You'll become fully responsible for paying any tax that comes due on income earned by the account when you take sole ownership of the account after the date of death. This can be negligible with a basic checking or savings account, but more significant with a well-funded investment account. 

Any income earned by the joint account prior to you taking over sole ownership would be reported more or less the same way as before you took over the account. The income earned prior to you taking sole ownership would be reported on the decedent's final income tax return if he was reporting 100% of the account's income prior to his death, or you might split it if this was your arrangement before his death.

It can complicate the tax situation if the decedent's other assets are subject to probate, or if he left a living trust. You might want to work with the executor of his estate or the trustee if this is the case.

Estate Tax Consequences

A portion of the account will contribute to the decedent's taxable estate, even though the account itself wouldn't be subject to probate. Probate estates and taxable estates are two quite different things. 

Probate assets are those that require some legal mechanism to pass to a living beneficiary after death, and joint accounts with rights of survivorship do not. Taxable assets include basically anything the decedent had an ownership interest in at the time of her death.

You'll want to consult with the executor of the estate if the decedent left a probate estate. But as a practical matter, only very large estates are subject to estate taxes at the federal level—those worth $11.4 million or more as of 2019, and only the value over this amount is subject to the tax. It's unlikely you would have to worry about who pays an estate tax associated with an inherited joint account.

Twelve states and the District of Columbia have their own estate taxes as of 2019, separate from the federal tax. Their value thresholds can vary considerably from that at the federal level. Check with a local attorney to find out if your state is one of them and if you have anything to worry about tax-wise at the state level.

Inheritance Tax Consequences

An estate tax is a percentage payable on the value of the decedent's overall estate, and it's normally payable by the estate. An inheritance tax is levied only against a specific gift or bequest, and it's payable by the person who receives the asset, not the estate. Some decedents leave instructions that their estates should pay any inheritance taxes due, however, to take the burden off the beneficiary.

The good news is that there's no inheritance tax at the federal level, and only a few states impose an inheritance tax. The laws of the state where the account owner died would dictate whether you would be required to pay an inheritance tax on the account.
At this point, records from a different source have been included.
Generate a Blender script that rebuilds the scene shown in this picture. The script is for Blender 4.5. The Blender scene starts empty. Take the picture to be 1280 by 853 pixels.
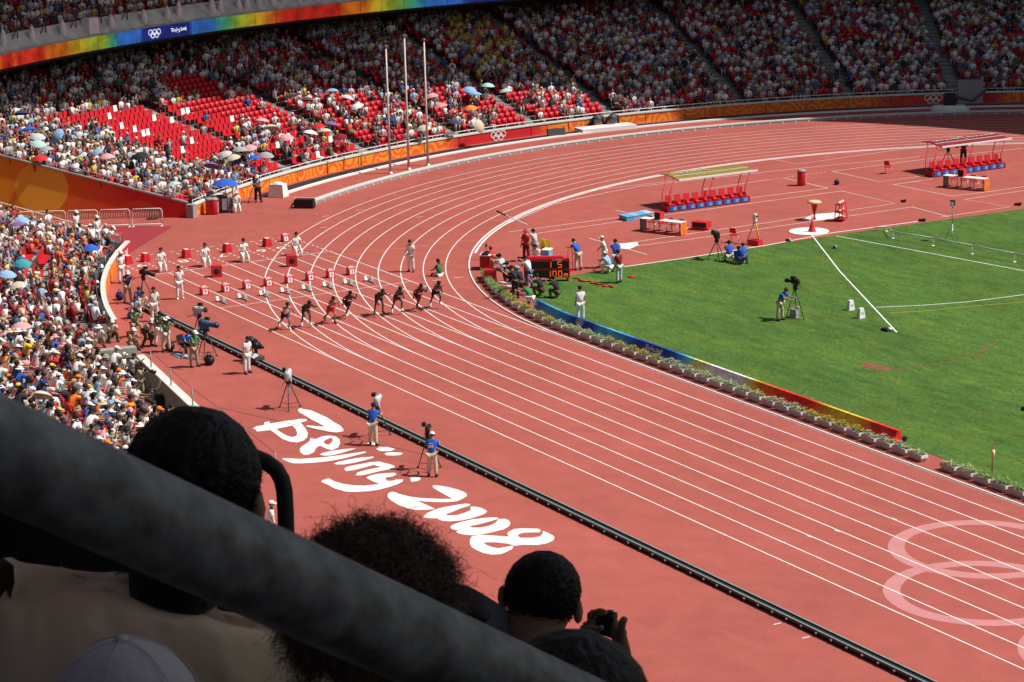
import bpy, bmesh, math, random
import numpy as np
from mathutils import Vector, Matrix
from mathutils.geometry import tessellate_polygon

S = bpy.context.scene
COL = S.collection
R = math.radians
rnd = random.Random(20080817)

# ------------------------------------------------------------------ camera
CAM = np.array([102.4443, -96.5278, 28.0216])
YAW, PIT, ROL, FPX = 2.63135469, -0.233081970, -0.0255291870, 3179.935
_d = np.array([math.cos(YAW)*math.cos(PIT), math.sin(YAW)*math.cos(PIT), math.sin(PIT)])
_r0 = np.array([math.sin(YAW), -math.cos(YAW), 0.0])
_u0 = np.cross(_r0, _d)
_r = _r0*math.cos(ROL) + _u0*math.sin(ROL)
_u = -_r0*math.sin(ROL) + _u0*math.cos(ROL)
cd = bpy.data.cameras.new('camera')
co = bpy.data.objects.new('camera', cd)
COL.objects.link(co)
co.matrix_world = Matrix(((_r[0], _u[0], -_d[0], CAM[0]), (_r[1], _u[1], -_d[1], CAM[1]), (_r[2], _u[2], -_d[2], CAM[2]), (0, 0, 0, 1)))
cd.sensor_width = 36.0
cd.lens = FPX/1280*36
cd.clip_start = 0.1
cd.clip_end = 2000
cd.dof.use_dof = True
cd.dof.focus_distance = 130
cd.dof.aperture_fstop = 30
S.camera = co

def ray(u, v):
    w = _d + (u-640)/FPX*_r - (v-426.5)/FPX*_u
    return w/np.linalg.norm(w)
def px(u, v, z=0.0):
    """the place at height z that stands at this spot of the survey photograph"""
    w = ray(u, v)
    return CAM + w*((z-CAM[2])/w[2])
def near(u, v, dist):
    return Vector(CAM + ray(u, v)*dist)

# ------------------------------------------------------------------ world, sun, exposure
SUN_EL, SUN_AZ = R(55), math.atan2(0.6, 0.8)     # azimuth measured from +Y towards +X
W = bpy.data.worlds.new('World')
S.world = W
W.use_nodes = True
nt = W.node_tree
sky = nt.nodes.new('ShaderNodeTexSky')
sky.sky_type = 'NISHITA'
sky.sun_disc = False
sky.sun_elevation = SUN_EL
sky.sun_rotation = SUN_AZ
sky.air_density = 1.5
sky.dust_density = 2.5
nt.nodes['Background'].inputs['Strength'].default_value = 0.065
nt.links.new(sky.outputs[0], nt.nodes['Background'].inputs['Color'])
sl = bpy.data.lights.new('sun', 'SUN')
sl.energy = 4.6
sl.angle = R(0.5)
sl.color = (1.0, 0.965, 0.91)
so = bpy.data.objects.new('sun', sl)
COL.objects.link(so)
sdir = Vector((math.sin(SUN_AZ)*math.cos(SUN_EL), math.cos(SUN_AZ)*math.cos(SUN_EL), math.sin(SUN_EL)))
so.rotation_euler = sdir.to_track_quat('Z', 'Y').to_euler()
so.location = (0, 0, 90)
S.view_settings.view_transform = 'Standard'
S.view_settings.look = 'None'
S.view_settings.gamma = 1.0
S.view_settings.exposure = 0.16

# ------------------------------------------------------------------ materials
MATS = {}
def mat(name, col, rough=0.8, var=0.0, scale=8.0, bump=0.0, metal=0.0, spec=0.3, emit=None, estr=1.0, detail=4.0, stretch=None, col2=None):
    """procedural material: a base colour mottled by noise, optional second colour and bump"""
    if name in MATS:
        return MATS[name]
    m = bpy.data.materials.new(name)
    m.use_nodes = True
    n = m.node_tree.nodes
    l = m.node_tree.links
    b = n['Principled BSDF']
    b.inputs['Roughness'].default_value = rough
    b.inputs['Metallic'].default_value = metal
    b.inputs['Specular IOR Level'].default_value = spec
    c = (*col, 1.0)
    if var > 0 or col2 is not None:
        tc = n.new('ShaderNodeTexCoord')
        mp = n.new('ShaderNodeMapping')
        l.new(tc.outputs['Object'], mp.inputs['Vector'])
        if stretch:
            mp.inputs['Scale'].default_value = stretch
        nz = n.new('ShaderNodeTexNoise')
        nz.inputs['Scale'].default_value = scale
        nz.inputs['Detail'].default_value = detail
        l.new(mp.outputs[0], nz.inputs['Vector'])
        rp = n.new('ShaderNodeValToRGB')
        rp.color_ramp.elements[0].position = 0.3
        rp.color_ramp.elements[1].position = 0.7
        lo = tuple(max(0.0, x*(1-var)) for x in col)
        hi = col2 if col2 is not None else tuple(min(1.0, x*(1+var)) for x in col)
        if col2 is not None and var == 0:
            lo = col
        rp.color_ramp.elements[0].color = (*lo, 1)
        rp.color_ramp.elements[1].color = (*hi, 1)
        l.new(nz.outputs['Fac'], rp.inputs['Fac'])
        l.new(rp.outputs['Color'], b.inputs['Base Color'])
        if bump > 0:
            bp = n.new('ShaderNodeBump')
            bp.inputs['Strength'].default_value = bump
            bp.inputs['Distance'].default_value = 0.05
            l.new(nz.outputs['Fac'], bp.inputs['Height'])
            l.new(bp.outputs[0], b.inputs['Normal'])
    else:
        b.inputs['Base Color'].default_value = c
    if emit is not None:
        b.inputs['Emission Color'].default_value = (*emit, 1)
        b.inputs['Emission Strength'].default_value = estr
    MATS[name] = m
    return m

def ground_mat(name, col, var, scales, rough, bump, bscale, stretch=(1, 1, 1), tint=None, stains=None):
    """ground cover: two octaves of patchiness plus a fine grain"""
    m = bpy.data.materials.new(name)
    m.use_nodes = True
    n = m.node_tree.nodes
    l = m.node_tree.links
    b = n['Principled BSDF']
    b.inputs['Roughness'].default_value = rough
    b.inputs['Specular IOR Level'].default_value = 0.25
    tc = n.new('ShaderNodeTexCoord')
    mp = n.new('ShaderNodeMapping')
    mp.inputs['Scale'].default_value = stretch
    l.new(tc.outputs['Object'], mp.inputs['Vector'])
    prev = None
    for i, sc in enumerate(scales):
        nz = n.new('ShaderNodeTexNoise')
        nz.inputs['Scale'].default_value = sc
        nz.inputs['Detail'].default_value = 5
        l.new(mp.outputs[0], nz.inputs['Vector'])
        rp = n.new('ShaderNodeMapRange')
        rp.inputs['From Min'].default_value = 0.25
        rp.inputs['From Max'].default_value = 0.75
        rp.inputs['To Min'].default_value = 1-var[i]
        rp.inputs['To Max'].default_value = 1+var[i]
        l.new(nz.outputs['Fac'], rp.inputs['Value'])
        if prev is None:
            prev = rp.outputs[0]
        else:
            mu = n.new('ShaderNodeMath')
            mu.operation = 'MULTIPLY'
            l.new(prev, mu.inputs[0])
            l.new(rp.outputs[0], mu.inputs[1])
            prev = mu.outputs[0]
    vm = n.new('ShaderNodeVectorMath')
    vm.operation = 'SCALE'
    vm.inputs[0].default_value = col
    l.new(prev, vm.inputs['Scale'])
    out = vm.outputs[0]
    if tint:
        nz = n.new('ShaderNodeTexNoise')
        nz.inputs['Scale'].default_value = 0.35
        l.new(mp.outputs[0], nz.inputs['Vector'])
        mx = n.new('ShaderNodeMix')
        mx.data_type = 'RGBA'
        mx.blend_type = 'MULTIPLY'
        mx.inputs[7].default_value = (*tint, 1)
        rp = n.new('ShaderNodeMapRange')
        rp.inputs['From Min'].default_value = 0.4
        rp.inputs['From Max'].default_value = 0.65
        l.new(nz.outputs['Fac'], rp.inputs['Value'])
        l.new(rp.outputs[0], mx.inputs[0])
        l.new(out, mx.inputs[6])
        out = mx.outputs[2]
    if stains:
        for sc_, lo_, hi_, c_, st_ in stains:
            m2 = n.new('ShaderNodeMapping')
            m2.inputs['Scale'].default_value = st_
            l.new(tc.outputs['Object'], m2.inputs['Vector'])
            nz = n.new('ShaderNodeTexNoise')
            nz.inputs['Scale'].default_value = sc_
            nz.inputs['Detail'].default_value = 6
            nz.inputs['Roughness'].default_value = 0.65
            l.new(m2.outputs[0], nz.inputs['Vector'])
            rp = n.new('ShaderNodeMapRange')
            rp.inputs['From Min'].default_value = lo_
            rp.inputs['From Max'].default_value = hi_
            rp.inputs['To Max'].default_value = 0.55
            l.new(nz.outputs['Fac'], rp.inputs['Value'])
            mx = n.new('ShaderNodeMix')
            mx.data_type = 'RGBA'
            mx.inputs[7].default_value = (*c_, 1)
            l.new(rp.outputs[0], mx.inputs[0])
            l.new(out, mx.inputs[6])
            out = mx.outputs[2]
    l.new(out, b.inputs['Base Color'])
    nb = n.new('ShaderNodeTexNoise')
    nb.inputs['Scale'].default_value = bscale
    l.new(mp.outputs[0], nb.inputs['Vector'])
    bp = n.new('ShaderNodeBump')
    bp.inputs['Strength'].default_value = bump
    bp.inputs['Distance'].default_value = 0.03
    l.new(nb.outputs['Fac'], bp.inputs['Height'])
    l.new(bp.outputs[0], b.inputs['Normal'])
    MATS[name] = m
    return m

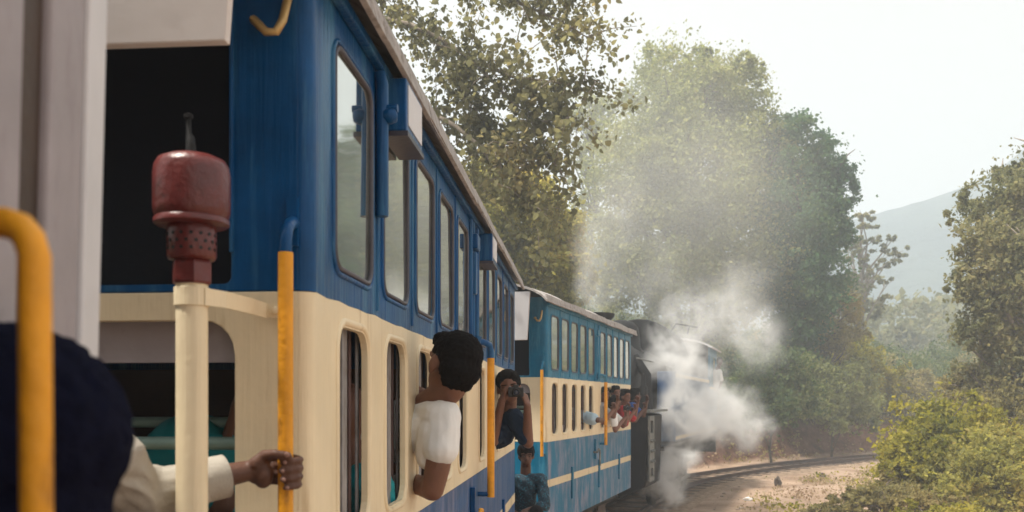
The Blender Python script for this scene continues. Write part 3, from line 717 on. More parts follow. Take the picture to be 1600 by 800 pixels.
for dx in (0.088, 0.114):
    obj('bolt', MB().lathe([(0.004, -0.012), (0.009, -0.010), (0.011, -0.004), (0.011, 0.002)], (px_ + dx, py_ + 0.291, 0.233), 'Y', 8), 'cream', cb)

hb_ = math.atan2(1.17, 4.87)
LB = 5.15
B_ = coach('blue and cream second coach coupled in front, with peeling lower paint', (-0.44, 10.28, H), -R(13.5), LB, 4.0, 'teal_blue', 'teal_peeling', 0, detail=False, hood='hood_white', hz0=0.70, hx0=-0.17)

# ------------------------------------------------------------------ foreground coach (the one the camera leans out of)
wc = R(12)
C_ = empty('passenger_coach', (-0.694, 1.215, H), wc, 'pale mauve doorway corner of the coach at the left edge', 'coach', 'coaches of the train')
C_.rotation_euler.y = R(1.4)
# local: x outwards, y forwards, origin at the front right corner
obj('corner_post', MB().b2((-0.06, -0.070, -1.45), (0.006, 0.0, 1.2)), 'off_white', C_, bevel=0.004)
obj('door_post', MB().b2((-0.06, -0.182, -1.45), (0.0, -0.0705, 1.2)), 'mauve_grey', C_, bevel=0.006)
obj('door_rebate', MB().b2((-0.06, -0.26, -1.45), (-0.012, -0.1825, 1.2)), 'seat_brown', C_)
obj('door_leaf', MB().b2((-0.05, -0.36, -1.45), (0.0, -0.2605, 1.2)), 'mauve_grey', C_, bevel=0.006)
obj('end_wall', MB().b2((-1.95, -0.06, -1.45), (-0.0605, -0.01, 1.2)), 'mauve_grey', C_)
obj('lower_panel', MB().b2((-0.05, -6, -1.45), (0.0, -0.3605, -0.56)), 'navy_blue', C_)
obj('window_panel', MB().b2((-0.05, -6, -0.559), (0.0, -1.9, 0.286)), 'cream', C_)
obj('upper_panel', MB().b2((-0.05, -6, 0.287), (0.0, -1.9, 1.16)), 'navy_blue', C_)
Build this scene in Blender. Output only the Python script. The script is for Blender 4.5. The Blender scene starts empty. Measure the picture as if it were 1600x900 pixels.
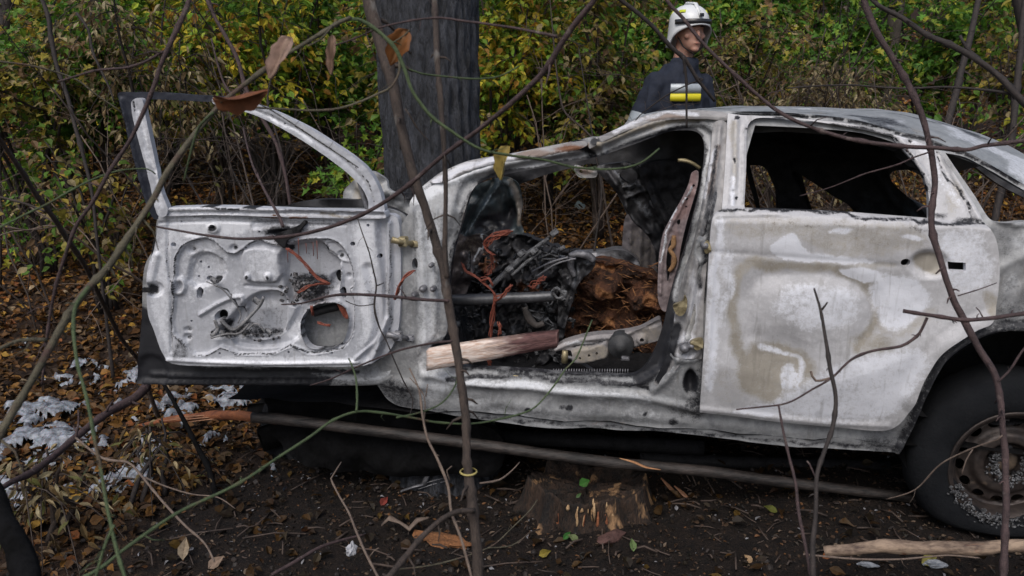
import bpy, math, random
import numpy as np
from mathutils import Vector, geometry, Matrix

# ---------------------------------------------------------------- camera, world, sun, exposure
SC = bpy.context.scene
COL = SC.collection
F = 1250.0
PITCH = math.radians(14.0)
CAM = np.array([0.0, -2.6, 1.57])
cam_d = bpy.data.cameras.new('camera')
cam = bpy.data.objects.new('camera', cam_d)
COL.objects.link(cam)
cam.location = CAM
cam.rotation_euler = (math.pi / 2 - PITCH, 0, 0)
cam_d.sensor_width = 36.0
cam_d.lens = F / 1600 * 36.0
cam_d.clip_start = 0.05
cam_d.clip_end = 500
cam_d.dof.use_dof = True
cam_d.dof.focus_distance = 2.7
cam_d.dof.aperture_fstop = 9.0
SC.camera = cam

world = bpy.data.worlds.new('World')
SC.world = world
world.use_nodes = True
wn = world.node_tree
bg = wn.nodes['Background']
sky = wn.nodes.new('ShaderNodeTexSky')
sky.sky_type = 'NISHITA'
sky.sun_disc = False
SUN_EL, SUN_AZ = math.radians(52), math.radians(200)
sky.sun_elevation = SUN_EL
sky.sun_rotation = SUN_AZ
sky.dust_density = 4.0
sky.ozone_density = 1.0
wn.links.new(sky.outputs[0], bg.inputs[0])
bg.inputs[1].default_value = 0.10
sun_d = bpy.data.lights.new('sun', 'SUN')
sun_d.energy = 1.4
sun_d.angle = math.radians(40)
sun_d.color = (1.0, 0.985, 0.965)
sun = bpy.data.objects.new('sun', sun_d)
COL.objects.link(sun)
sdir = Vector((math.sin(SUN_AZ) * math.cos(SUN_EL), math.cos(SUN_AZ) * math.cos(SUN_EL), math.sin(SUN_EL)))
sun.rotation_euler = sdir.to_track_quat('Z', 'Y').to_euler()
sun.location = (0, 0, 12)
SC.view_settings.view_transform = 'Standard'
SC.view_settings.look = 'None'
SC.view_settings.gamma = 1.0
SC.view_settings.exposure = 0.18

rng = np.random.default_rng(7)
random.seed(7)

# ---------------------------------------------------------------- geometry of the view
def ray(px):
    px = np.atleast_2d(np.asarray(px, float))
    a = (px[:, 0] - 800) / F
    b = (450 - px[:, 1]) / F
    cp, sp = math.cos(PITCH), math.sin(PITCH)
    return np.stack([a, cp + b * sp, -sp + b * cp], 1)

def at(X, Y, t):
    """world point on the ray of a reference point at depth t"""
    return CAM + ray([[X, Y]])[0] * t

YAW = math.radians(10)
UV = np.array([math.cos(YAW), -math.sin(YAW), 0])
VV = np.array([math.sin(YAW), math.cos(YAW), 0])

def to_car(px, s):
    """car-local coordinates (along, inward, up) at inward offset s; s is a number, an array or f(px, z)"""
    d = ray(px)
    if callable(s):
        z = np.full(len(d), 0.9)
        for _ in range(5):
            sv = s(np.atleast_2d(px), z)
            t = (sv - CAM @ VV) / (d @ VV)
            z = CAM[2] + t * d[:, 2]
    else:
        sv = s
    t = (sv - CAM @ VV) / (d @ VV)
    P = CAM + d * t[:, None]
    return np.stack([P @ UV, P @ VV, P[:, 2]], 1)

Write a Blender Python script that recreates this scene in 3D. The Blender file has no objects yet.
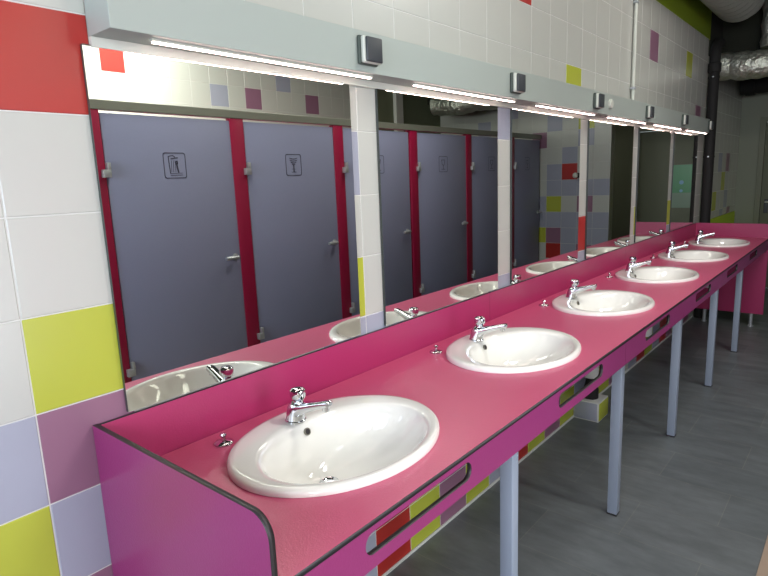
import bpy, bmesh, math
from mathutils import Vector, Matrix

S = bpy.context.scene
COL = S.collection
PI = math.pi

# ------------------------------------------------------------------ camera
cam_d = bpy.data.cameras.new('camera')
cam_d.sensor_width = 36.0
cam_d.lens = 576.18 * 36.0 / 768.0
cam_d.clip_start = 0.02
cam = bpy.data.objects.new('camera', cam_d)
COL.objects.link(cam)
yaw, pitch, roll = 0.70313, -0.18341, -0.03903
fw = Vector((math.cos(yaw) * math.cos(pitch), math.sin(yaw) * math.cos(pitch), math.sin(pitch)))
r0 = Vector((math.sin(yaw), -math.cos(yaw), 0))
u0 = r0.cross(fw)
rr = r0 * math.cos(roll) + u0 * math.sin(roll)
uu = -r0 * math.sin(roll) + u0 * math.cos(roll)
M = Matrix((rr, uu, -fw)).transposed().to_4x4()
M.translation = Vector((0.70754, -1.26751, 1.44208))
cam.matrix_world = M
S.camera = cam

# ------------------------------------------------------------------ world, light, exposure
S.view_settings.view_transform = 'Standard'
S.view_settings.look = 'None'
S.view_settings.gamma = 1.0
S.view_settings.use_curve_mapping = False
S.view_settings.exposure = 0.30
S.cycles.use_denoising = True
S.cycles.max_bounces = 10
S.cycles.glossy_bounces = 6
S.cycles.diffuse_bounces = 5
S.cycles.caustics_reflective = False
S.cycles.caustics_refractive = False
S.cycles.sample_clamp_indirect = 6.0

W = bpy.data.worlds.new('sky')
S.world = W
W.use_nodes = True
bg = W.node_tree.nodes['Background']
bg.inputs[0].default_value = (0.80, 0.90, 1.0, 1)
bg.inputs[1].default_value = 1.2


def area(name, loc, aim, sx, sy, power, color):
    l = bpy.data.lights.new(name, 'AREA')
    l.shape = 'RECTANGLE'
    l.size, l.size_y = sx, sy
    l.energy = power
    l.color = color
    o = bpy.data.objects.new(name, l)
    COL.objects.link(o)
    o.location = loc
    d = Vector(aim) - Vector(loc)
    o.rotation_euler = d.to_track_quat('-Z', 'Z').to_euler()
    return o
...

Inheritance tax rates typically depend on how closely you were related to the decedent. Spouses typically inherit tax-free. Immediate kin pay a reduced percentage, so you would owe less if the account's co-owner was your parent. Unrelated beneficiaries pay the highest rates. 

Do You Have to Pay Any of the Joint Owner's Final Bills?

The answer to this question is a resounding no. The decedent's probate estate is responsible for paying off his final bills and debts. An account with rights of survivorship bypasses the probate estate and moves directly to the surviving account holder, so the money never becomes available to the estate to pay the decedent's final bills and expenses. 

The only exception to this rule is if the account co-owner also happened to co-sign on one or more of the debts in question. Consumer law trumps estate law in this case.

You would be responsible for paying off those particular debts because you agreed to do so when you and the decedent took them on. The same would be the case if your co-owner lived but simply stopped paying on those accounts. Liability for the debts would automatically shift to you.